* _Given information_:
>> start

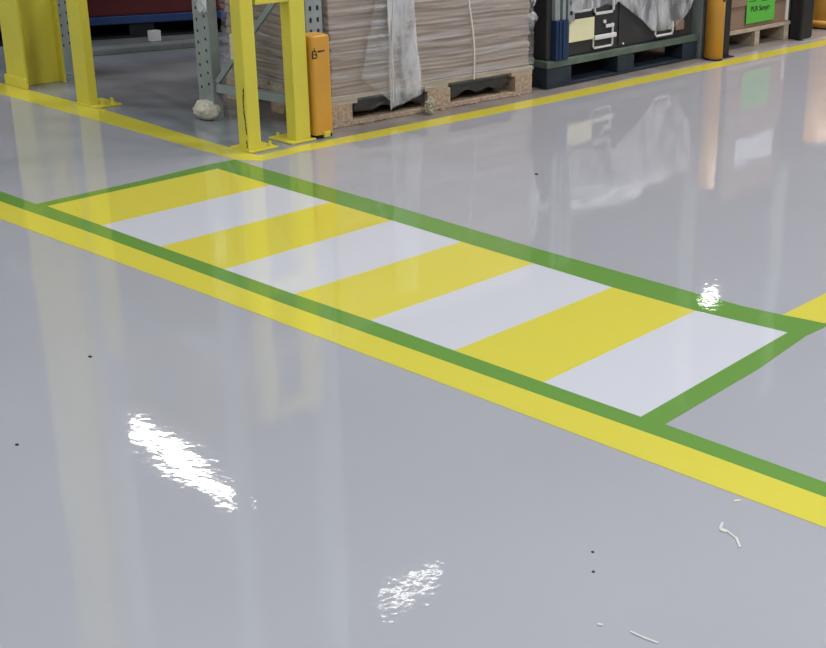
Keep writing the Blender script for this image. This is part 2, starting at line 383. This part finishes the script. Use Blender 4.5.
# emblem: a little black figure-like mark and a short illegible word
bm = bmesh.new(); X = .0481
for (y0, y1, z0, z1) in ((-.026, -.021, .345, .372), (-.022, -.008, .368, .373), (-.010, -.005, .352, .368), (-.026, -.006, .342, .347), (-.017, -.013, .373, .384), (-.020, -.010, .356, .360), (-.006, -.002, .345, .356)):
    box(bm, X, X + .0006, y0 * 1.2 - .026, y1 * 1.2 - .026, z0 * 1.1 - .026, z1 * 1.1 - .026)
link('emblem', bm, M['ink'], sh)
def text(name, s, size, m, parent, origin, rz=math.pi / 2, shear=0):
    cu = bpy.data.curves.new(name, 'FONT'); cu.body = s; cu.size = size; cu.extrude = .0003; cu.offset = .0012
    o = bpy.data.objects.new(name, cu); C.objects.link(o)
    dg = bpy.context.evaluated_depsgraph_get(); me = bpy.data.meshes.new_from_object(o.evaluated_get(dg)); bpy.data.objects.remove(o)
    me.materials.clear(); me.materials.append(M[m])
    o = bpy.data.objects.new(name, me); C.objects.link(o); o.parent = parent
    o.location = origin; o.rotation_euler = (math.pi / 2, 0, rz)
    return o
bm = bmesh.new()
for i in range(5): box(bm, X, X + .0006, -.026 + i * .0075, -.019 + i * .0075, .374 + i * .0006, .383 - (i % 2) * .002)
link('emblem_word', bm, M['ink'], sh)

def bollard(name, label, x, y, r, h, cap=.012):
    t = thing(name, label, 'bollard', (x, y, 0), 0, 'round orange bollards')
    bm = bmesh.new(); cyl(bm, (0, 0, 0), r, r, .012, h, 40, bev=cap); link('tube', bm, M['orange'], t, True)
    bm = bmesh.new(); cyl(bm, (0, 0, 0), r * 1.02, r * 1.02, .0012, .012, 40); link('base_ring', bm, M['black'], t)
    return t
b1 = bollard('orange_bollard', 'round orange bollard between the dark crate and the cardboard box', -.045, 4.305, .056, .78)
b1.children[0].data.polygons.foreach_set('use_smooth', [True] * len(b1.children[0].data.polygons))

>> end

* _What the task requires_: Quote in full the listing given above; the images are to be left out.

* _Answer to this task_:
Keep writing the Blender script for this image. This is part 2, starting at line 383. This part finishes the script. Use Blender 4.5.
# emblem: a little black figure-like mark and a short illegible word
bm = bmesh.new(); X = .0481
for (y0, y1, z0, z1) in ((-.026, -.021, .345, .372), (-.022, -.008, .368, .373), (-.010, -.005, .352, .368), (-.026, -.006, .342, .347), (-.017, -.013, .373, .384), (-.020, -.010, .356, .360), (-.006, -.002, .345, .356)):
    box(bm, X, X + .0006, y0 * 1.2 - .026, y1 * 1.2 - .026, z0 * 1.1 - .026, z1 * 1.1 - .026)
link('emblem', bm, M['ink'], sh)
def text(name, s, size, m, parent, origin, rz=math.pi / 2, shear=0):
    cu = bpy.data.curves.new(name, 'FONT'); cu.body = s; cu.size = size; cu.extrude = .0003; cu.offset = .0012
    o = bpy.data.objects.new(name, cu); C.objects.link(o)
    dg = bpy.context.evaluated_depsgraph_get(); me = bpy.data.meshes.new_from_object(o.evaluated_get(dg)); bpy.data.objects.remove(o)
    me.materials.clear(); me.materials.append(M[m])
    o = bpy.data.objects.new(name, me); C.objects.link(o); o.parent = parent
    o.location = origin; o.rotation_euler = (math.pi / 2, 0, rz)
    return o
bm = bmesh.new()
for i in range(5): box(bm, X, X + .0006, -.026 + i * .0075, -.019 + i * .0075, .374 + i * .0006, .383 - (i % 2) * .002)
link('emblem_word', bm, M['ink'], sh)

def bollard(name, label, x, y, r, h, cap=.012):
    t = thing(name, label, 'bollard', (x, y, 0), 0, 'round orange bollards')
    bm = bmesh.new(); cyl(bm, (0, 0, 0), r, r, .012, h, 40, bev=cap); link('tube', bm, M['orange'], t, True)
    bm = bmesh.new(); cyl(bm, (0, 0, 0), r * 1.02, r * 1.02, .0012, .012, 40); link('base_ring', bm, M['black'], t)
    return t
b1 = bollard('orange_bollard', 'round orange bollard between the dark crate and the cardboard box', -.045, 4.305, .056, .78)
b1.children[0].data.polygons.foreach_set('use_smooth', [True] * len(b1.children[0].data.polygons))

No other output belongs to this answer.